Ostensibly a collection of eleven short stories that are linked thematically and through repeating characters, Jeremy Tiang's It Never Rains on National Day skilfully breaks the rigid boundary of individual stories to create a work that may equally be read as a loosely structured novel. As you read through the opening stories of the collection, you slowly discover that its global settings—Switzerland, Norway, Germany, China, Canada, Singapore, Thailand and the United States—are connected by characters who are in one way or another related to Singapore. These earlier narratives are then joined together in the last three stories, which take place on Singapore's National Day, putting together the puzzle of a puzzling nation.

All the stories narrate a kind of not-at-home experience. In some, the experiences are terrifying, and the protagonists can only retreat to places of safety. In "Sophia's Honeymoon," a newly-wed Singaporean woman finds herself ill at ease during her honeymoon in Switzerland, and at one point, runs out of a German opera that she cannot comprehend only to seek refuge in a McDonald's, a place that offers a sense of universal familiarity. This representation of transnational brands as reassuring havens of comfort is also seen in "Stray," in which Li Hsia, another Singaporean woman, spends a month in Bangkok. Although Li Hsia acts with much confidence in the preceding story "Harmonious Residences," which is set in Singapore, she finds herself lost in an unfamiliar country in "Stray." The story begins with Li Hsia making sure to stopper the sink lest cockroaches creep into the flat through the pipe, suggesting a need to insulate her space from external intrusion. She spends much of her time within her comfort zones—inside the flat and in the giant shopping centre that is "just like Singapore"—until one night she decides to venture into a park, where she is surrounded by several stray dogs. But is it really accurate to say the dogs are stray? Or is Li Hsia the one straying into their native territory? Although she gets home safely in the end, after this terrifying encounter, she feels compelled to lock herself in the flat, ending the story with a claustrophobic experience:

She double-locked the door, shoving the deadbolt firmly home, and checked that the plugs were in place in the sinks and shower. Dashing round the room, she clattered shut the mosquito screens and thick blinds, making sure they covered the whole of the windows, corner to corner. Only then did she realise she had been holding her breath, and let it out in a shaky gasp that rattled in her throat. When she turned out the light, the darkness was total.

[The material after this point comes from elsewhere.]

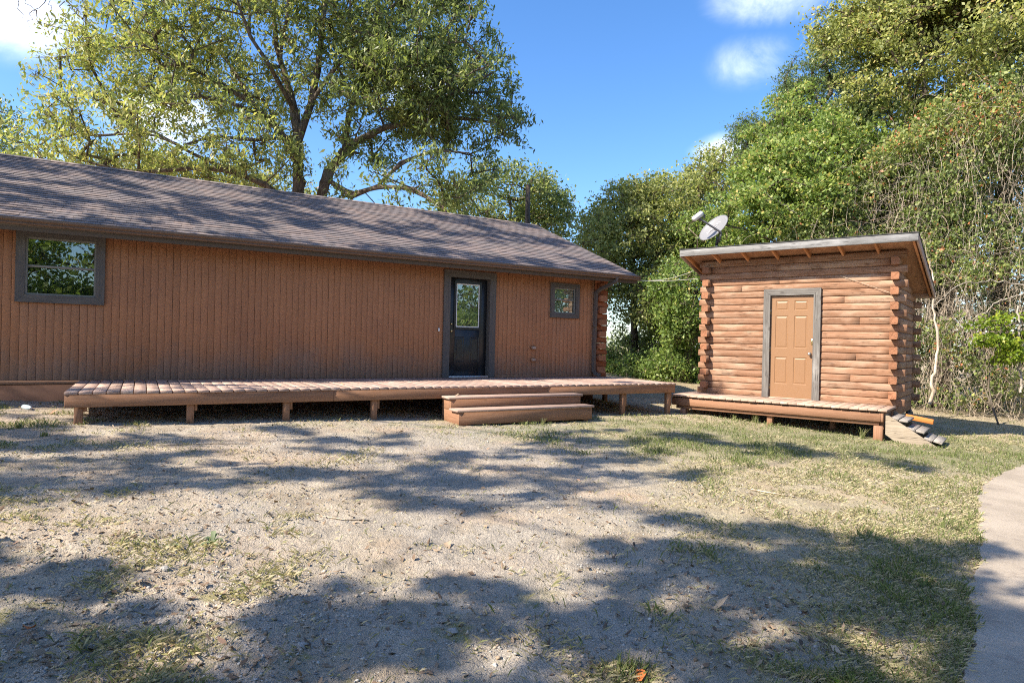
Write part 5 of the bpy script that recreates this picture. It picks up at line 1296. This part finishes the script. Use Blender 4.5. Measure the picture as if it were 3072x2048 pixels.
def rock(pos, s, label, seed):
    g_ = np.random.default_rng(seed); V = []; F = []
    n_, m_ = 5, 9
    for i_ in range(n_ + 1):
        for j_ in range(m_):
            th = math.pi * i_ / n_; ph = 2 * math.pi * j_ / m_; r_ = s * (1 + g_.normal() * .14 * (0 < i_ < n_)); V.append((r_ * math.sin(th) * math.cos(ph), r_ * math.sin(th) * math.sin(ph) * .8, r_ * math.cos(th) * .6))
    for i_ in range(n_):
        for j_ in range(m_): F.append((i_ * m_ + j_, i_ * m_ + (j_ + 1) % m_, (i_ + 1) * m_ + (j_ + 1) % m_, (i_ + 1) * m_ + j_))
    o = link('rock', py_mesh('rock', V, F, M['rockm']), None, None, (pos[0], pos[1], float(ground_h(*pos)) + s * .25)); return tag(o, label, 'rock')
M['rockm'] = plain('rock', (.30, .28, .26), .9, nz=.35, nscale=40, bump=.8)
rock((-2.28, 5.05), .028, 'grey stone on bare gravel above the green weed', 41); rock((-1.98, 3.72), .026, 'dark brown stone left below the green weed', 42)
rock((-.27, 3.25), .034, 'grey stone in the shade at the bottom left of centre', 43); rock((-.95, 3.0), .026, 'pale stone in the shade at the bottom left', 44); rock((1.28, 3.95), .03, 'tan chunk lying in the shaded grass', 45)
# broad leafed weed
def weed(pos, n, L, Wd, mat, label, seed, zt_=.4, name='weed'):
    g_ = np.random.default_rng(seed); z_ = float(ground_h(*pos)); root_ = empty(name, (pos[0], pos[1], z_), 0, label, 'plant')
    for k in range(n):
        a = 2 * math.pi * k / n + g_.normal() * .25; l = L * g_.uniform(.65, 1.15); m_ = 6; V = []; F = []
        tl = g_.uniform(.3, 1.1) * zt_ * 2
        for i_ in range(m_ + 1):
            t_ = i_ / m_; w_ = Wd * math.sin(math.pi * min(1, t_ * .93 + .07)) * .5 * (1 + .15 * math.sin(t_ * 17)); x_ = l * t_; zz_ = l * (tl * t_ - .8 * tl * t_ * t_) + .006
            for sgn, up_ in ((-1, .25), (0, 0), (1, .25)): V.append((x_, sgn * w_, zz_ + up_ * w_))
        V = [(p[0] * math.cos(a) - p[1] * math.sin(a), p[0] * math.sin(a) + p[1] * math.cos(a), p[2]) for p in V]
        F = [(i_ * 3 + j_, i_ * 3 + j_ + 1, i_ * 3 + 4 + j_, i_ * 3 + 3 + j_) for i_ in range(m_) for j_ in (0, 1)]
        V = np.array(V); me = np_mesh('leaf', V, np.array(F), np.full(len(F), g_.uniform(.2, .6))); link('leaf', me, mat, root_)
M['weed_leaf'] = leaf_mat('weed_leaf', [(0, (.14, .18, .09)), (1, (.30, .34, .20))], .2, .5)
weed((-1.93, 4.2), 9, .085, .032, M['weed_leaf'], 'broad leafed green weed growing alone on the bare ground', 5, 1.3)
weed((1.55, 2.93), 10, .075, .026, M['bright_leaf'], 'small bright green seedling near the bottom right by the driveway', 6)
weed((-2.15, 4.15), 6, .06, .025, M['weed_leaf'], 'tiny wilted weed just left of the broad leafed one', 7, .3)
def tuft(pos, n, L, label, seed, name='grass_tuft'):
    g_ = np.random.default_rng(seed); z_ = float(ground_h(*pos)); segs = []; tn = []
    for k in range(n):
        a = g_.random() * 6.28; l = L * g_.uniform(.5, 1.1); sp = g_.uniform(.15, .6); m_ = 5
        t_ = np.linspace(0, 1, m_ + 1); r_ = l * sp * t_ ** 1.6; zz_ = l * (t_ - .25 * t_ ** 3)
        cx = np.cos(a) * r_ + g_.normal() * .02; cy = np.sin(a) * r_ + g_.normal() * .02; w_ = .005 * (1 - t_ * .85)
        V = np.stack([np.stack([cx - np.sin(a) * w_, cy + np.cos(a) * w_, zz_], 1), np.stack([cx + np.sin(a) * w_, cy - np.cos(a) * w_, zz_], 1)], 1).reshape(-1, 3)
        segs.append((V, np.array([(2 * i_, 2 * i_ + 1, 2 * i_ + 3, 2 * i_ + 2) for i_ in range(m_)]))); tn += [g_.uniform(.1, .6)] * m_
    V, F = join_np(segs); return tag(link(name, np_mesh(name, V, F, tn), M['grass'], None, (pos[0], pos[1], z_)), label, 'grass tuft')
tuft(toworld(DF, 1.9, .98)[:2], 34, .27, 'tall grass tuft beside the front right post of the shed deck', 1)
tuft(toworld(DF, .05, .95)[:2], 46, .24, 'wide grass tuft left of the middle post of the shed deck', 2)
tuft(toworld(DF, -.35, 1.0)[:2], 30, .16, 'low grass tuft under the left half of the shed deck edge', 3)
tuft(toworld(HF, .35, 3.0)[:2], 26, .15, 'small green tuft in front of the lowest deck step', 4)
tuft(toworld(DF, 2.95, .35)[:2], 22, .14, 'small tuft at the foot of the side stairs', 5)
tuft((.55, 2.98), 26, .10, 'dry straw tuft at the bottom left of centre', 6)
tuft(toworld(HF, -6.6, 2.3)[:2], 40, .10, 'bright grass tuft left of the deck end', 7); tuft(toworld(HF, -6.3, 2.9)[:2], 40, .08, 'sunlit low tuft in front of the deck left end', 8)
def stick(pts, r, label):
    P = [(p[0], p[1], float(ground_h(p[0], p[1])) + r + .004) for p in pts]; o = tube('stick', None, P, r, M['vine'], 5); return tag(o, label, 'stick')
stick([(-1.45, 4.95), (-1.25, 4.93), (-1.07, 4.96)], .006, 'short twig lying on the gravel in the middle left')
stick([(-3.9, 7.1), (-3.5, 7.25), (-3.0, 7.42)], .006, 'long thin twig on the ground in front of the deck left half')
stick([(2.55, 6.75), (2.75, 6.68), (2.95, 6.60)], .008, 'thin stick in the sunlit straw grass')
stick([(-.25, 2.78), (-.22, 2.70), (-.20, 2.62)], .008, 'pale stub of a stick at the bottom edge')
# bottle by the wall
bp_ = toworld(HF, -6.75, .85); b = lathe('bottle', None, [(.03, 0), (.034, .01), (.034, .12), (.03, .15), (.013, .19), (.013, .205)], M['bottle'], 16, (bp_.x, bp_.y, float(gz(bp_.x, bp_.y)) + .04), (rad(90), 0, rad(60)))
tag(b, 'crushed clear plastic bottle on the ground left of the deck', 'bottle')
lathe('bottle_cap', b, [(.0145, .195), (.0145, .212), (.01, .213)], M['white_plastic'], 12)
o = one_leaf(toworld(HF, -6.35, 1.5)[:2], .15, .95, 'pale crumpled leaf on the ground beside the deck left end', seed=15)
bpy.context.view_layer.update()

Another not-at-home Singaporean that appears across several stories is a young female teacher who is running away from her duties by wandering through different countries. In "Trondhiem," she first meets Calvin, who works with Li Hsia in the Housing Development Board (HDB), on a train in Norway. She then appears in Canada in "Toronto," and after that in New York in "Meatpacking" on National Day. In contrast to Sophia and Li Hsia, the teacher (whose name is never stated) finds Singapore suffocating, perhaps because she is bonded to work there. Her conversation with Calvin on the train reflects two very different attitudes towards their mutual homeland: whereas the young woman sees it as a prison from which she yearns to escape, Calvin is willingly anchored to the city-state in exchange for "good salary … low taxes and low crime and nice food."

Alongside stories of not-at-home Singaporeans, we also encounter foreigners struggling in Singapore. In "Harmonious Residences," Mr. Chen, a construction worker from China, dies in an elevator accident at a construction site. All the Singaporean characters in the story, with the exception of Calvin, view the tragedy merely as a case to be dealt with. Their indifferent voices dominate the story, while the frustrated and voiceless Mrs. Chen is described at the end of the story as "a cornered animal, trapped and furious, bright with helpless energy." The foreigner here is linguistically and, in the animal metaphor, categorically othered.

Similarly in "National Day," a group of foreign construction workers are the Other, forgotten and neglected, and not having a share in the country's prosperity in spite of their essential contribution. For a temporary escape, they leave their crowded dormitories to spend National Day eve on St. John's Island, which to them feel less like Singapore and more like home. However, we know that they will have to return to work the next day, back to a place they are building but where they do not belong.

This sense of not belonging is also evident in the final story "Sophia's Party." Joy, a Singaporean but a racially "complicated blend of Portuguese, Javanese and Thai," does not find herself represented by the national narrative, which cherishes a version of multi-racialism that includes only four categories: Chinese, Malay, Indian and Other. Such a narrative is embodied in the National Day show featuring schoolchildren divided into the three main racial groups to perform cultural dances. Diversity becomes a carefully staged national performance that pronounces a restrictive, reductive and exclusive version of multi-racialism. Sophia's English husband, Nicolas, experiences an even greater struggle. Having lived in Singapore for years, he remains an outsider, unable to share in the cultural bonding of National Day.

The book concludes with Sophia and Nicholas retelling their love story—an artificial, romanticised, well-rehearsed version that never fails to entertain the audience, but which is cleansed of unappealing details. Nicholas himself needs the story, too—as an organising principle to help him make sense of their lives and to make him "momentarily hopeful." What, then, do we make of the national narrative of Singapore, the same story that is retold again and again every year on National Day, a day on which it never rains because even the clouds are seeded to ensure perfection? Do we see the Merlion as a modern heroic myth as Edwin Thumboo does, or do we see it as a "post-Chernobyl nightmare"?[i] Moving beyond Singapore's official narrative, Tiang's It Never Rains on National Day weaves together the diversity of the nation, through his masterful portrayal of his characters' psyches, each living out his/her own Singaporean story in flesh and blood.



[i] Sa'at, Alfian, "The Merlion," One Fierce Hour, Landmark Books, 1998.